▸ What this task involves
Your task is to copy each line that has the word "Keep".

⟨

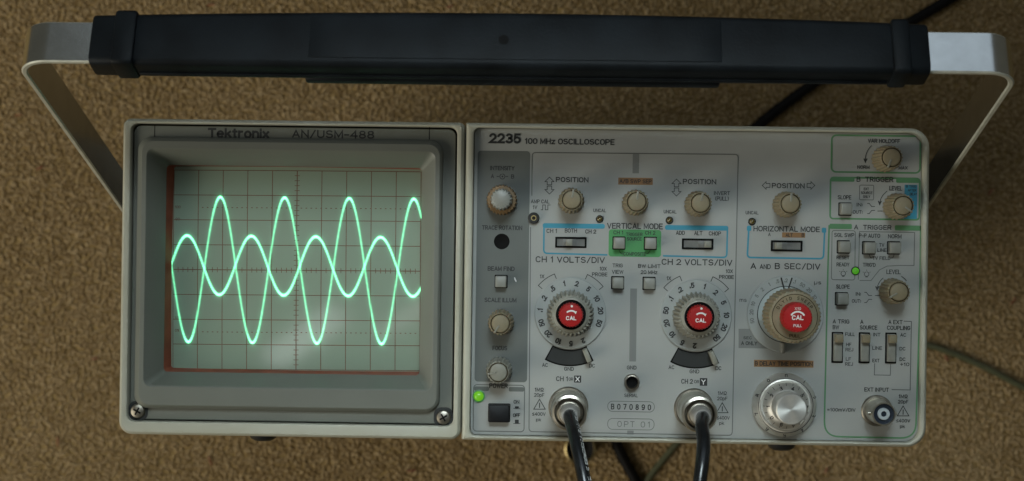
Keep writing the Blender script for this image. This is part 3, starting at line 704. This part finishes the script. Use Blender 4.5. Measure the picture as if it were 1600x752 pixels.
# beam traces: a fine mesh on the glass, brightness from the beam's dwell
def trace(amp, mid, x_top, up, zoff, gain, name, xend, droop):
    per = 100.8
    xs = np.linspace(267.5, xend, 2400)
    sgn = 1 if up else -1
    f = lambda x: mid + droop*(x-463) - amp*np.cos(2*np.pi*(x-x_top)/per)
    ys = f(xs)
    dy = np.gradient(ys, xs); sp = np.sqrt(1+dy**2)
    inten = gain*(0.75 + 7.0/(sp**1.2))*(1 + 0.10*np.sin(xs*1.7)*np.sin(xs*0.53+1))
    X0, X1, Y0, Y1 = 258, 660, 285, 562; st = 1.0
    nxx = int((X1-X0)/st)+1; nyy = int((Y1-Y0)/st)+1
    GX, GY = np.meshgrid(X0+st*np.arange(nxx), Y0+st*np.arange(nyy))
    best = np.full(GX.shape, 1e9); val = np.zeros(GX.shape)
    # coarse to fine: for each column neighbourhood test only nearby samples
    for c in range(nxx):
        x = X0+st*c
        sel = np.abs(xs-x) < 13
        if not sel.any(): continue
        dx = xs[sel]-x
        d2 = dx[None, :]**2 + (ys[sel][None, :]-GY[:, c][:, None])**2
        k = d2.argmin(1); best[:, c] = np.sqrt(d2[np.arange(nyy), k]); val[:, c] = inten[sel][k]
    b = val*(np.exp(-(best/1.32)**2) + 0.05*np.exp(-(best/4.2)**2) + 0.008*np.exp(-(best/10)**2))
    on = b > 0.004
    cell = on[:-1, :-1] | on[1:, :-1] | on[:-1, 1:] | on[1:, 1:]
    used = np.zeros(on.shape, bool)
    used[:-1, :-1] |= cell; used[1:, :-1] |= cell; used[:-1, 1:] |= cell; used[1:, 1:] |= cell
    idx = np.full(on.shape, -1); idx[used] = np.arange(used.sum())
    v = []
    for px, py in zip(GX[used], GY[used]):
        q = SP(px, py); v.append((q.x*0.001, q.y*0.001, (zs(q.x, q.y)+zoff)*0.001))
    jj, ii = np.nonzero(cell)
    fc = np.stack([idx[jj, ii], idx[jj+1, ii], idx[jj+1, ii+1], idx[jj, ii+1]], 1)
    me = bpy.data.meshes.new(name); me.from_pydata(v, [], fc.tolist()); me.materials.append(M_beam)
    a = me.attributes.new('beam', 'FLOAT', 'POINT'); a.data.foreach_set('value', b[used].astype(np.float32))
    link(name, me, screen)
t1 = trace(-113.5, 422.8, 293.6, False, 0.14, 0.60, 'tall_sine_trace', 658.2, 0.010)
t2 = trace(46.0, 415.8, 293.0-0.8, True, 0.20, 0.58, 'short_sine_trace', 658.2, 0.009)

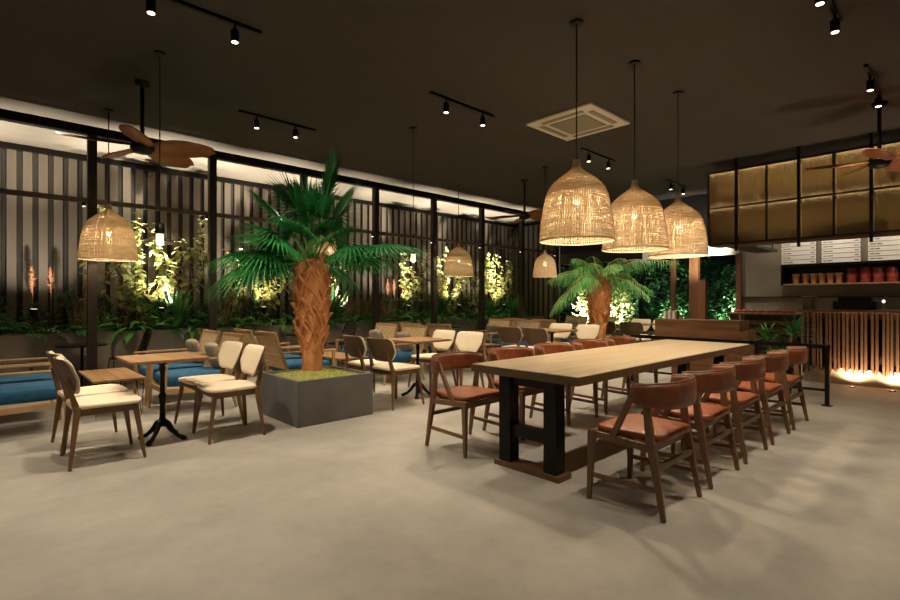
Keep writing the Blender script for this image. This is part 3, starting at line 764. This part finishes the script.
pe2 = make_pendant(1.70, .68, 1); pe2.location = (7.48, 5.41, HC); pe2['label'] = 'small rattan pendant with a visible bulb, beside the far palm'
point('pendant_bulb_light', (7.48, 5.41, 1.84), 12, .04)
def make_glass():
    t = thing('glass_pendant', 'x', 'pendant lamp'); z = 1.84-HC
    one(lambda m: m.lathe([(.19, 0), (.188, .004), (.12, .03), (.05, .05), (.045, .09)], (0, 0, z), 32, cap=False)).build('lamp_shade', M_glass, t)
    one(lambda m: m.lathe([(.006, .2), (.04, .19), (.045, .1), (.04, .085)], (0, 0, z), 16)).build('lamp_socket', M_black, t)
    one(lambda m: m.lathe([(.005, -.03), (.03, -.015), (.034, .02), (.032, .085)], (0, 0, z), 14)).build('bulb', M_bulb, t)
    one(lambda m: m.tube([(0, 0, z+.19), (0, 0, 0)], .005, 6)).build('cord', M_cord, t)
    one(lambda m: m.lathe([(.06, -.02), (.06, -.004), (.055, 0)], n=20)).build('ceiling_rose', M_black, t)
    return t
gp = make_glass(); gp.location = (1.28, 5.5, HC); gp['label'] = 'clear glass disc pendant with lit bulb above the far left bistro table'; gp['group'] = 'clear glass pendants'
dup(gp, (4.43, 5.45, HC), 0, 'clear glass disc pendant with lit bulb right of the big palm')
for x in (1.28, 4.43): point('pendant_bulb_light', (x, 5.47, 1.77), 10, .04)

# ------------------------------------------------------------------ ceiling fans
def make_fan():
    t = thing('ceiling_fan', 'x', 'ceiling fan')
    one(lambda m: m.tube([(0, 0, 0), (0, 0, -.66)], .022, 10)).build('down_rod', M_black, t)
    one(lambda m: m.lathe([(.04, -.06), (.075, -.04), (.08, 0)], n=20)).build('canopy', M_black, t)
    one(lambda m: m.lathe([(.03, -.80), (.09, -.785), (.12, -.74), (.11, -.69), (.05, -.655)], n=24)).build('motor', M_black, t)
    for k in range(5):
        m = MB(); a0 = 2*PI*k/5; R = Matrix.Rotation(a0, 3, 'Z'); n = 12; vs = []; T = .008
        for i in range(n+1):
            u = i/n; x = .12+.64*u; w = .035+.115*math.sin(PI*min(1, u*.93+.05))**.8
            for sy in (-1, 0, 1):
                z = -.715-.05*sy*w/.15-.02*u+(.012 if sy == 0 else 0)
                vs.append(R@Vector((x, sy*w-.03*u, z)))
        o = len(vs); vs += [v-Vector((0, 0, T)) for v in vs]; fs = []
        for i in range(n):
            for j in range(2): a = 3*i+j; fs += [(a, a+1, a+4, a+3), (o+a, o+a+3, o+a+4, o+a+1)]
            fs += [(3*i, 3*i+3, o+3*i+3, o+3*i), (3*i+2, o+3*i+2, o+3*i+5, 3*i+5)]
        fs += [(0, o, o+1, 1), (1, o+1, o+2, 2), (3*n, 3*n+1, o+3*n+1, o+3*n), (3*n+1, 3*n+2, o+3*n+2, o+3*n+1)]
        m.add(vs, fs, True); m.build('blade', M_fan, t)
    return t
fn = make_fan(); fn.location = (1.31, 6.37, HC); fn.rotation_euler = (0, 0, -.6); fn['label'] = 'ceiling fan with broad wooden blades at the left, before the terrace posts'; fn['group'] = 'wooden ceiling fans'
dup(fn, (7.98, 6.27, HC), .9, 'distant ceiling fan left of the nearest rattan pendant')
dup(fn, (8.03, .83, HC), .75, 'ceiling fan with wooden blades at the right edge before the glass cabinets')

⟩

▸ Full response
Keep writing the Blender script for this image. This is part 3, starting at line 704. This part finishes the script. Use Blender 4.5. Measure the picture as if it were 1600x752 pixels.
Keep writing the Blender script for this image. This is part 3, starting at line 764. This part finishes the script.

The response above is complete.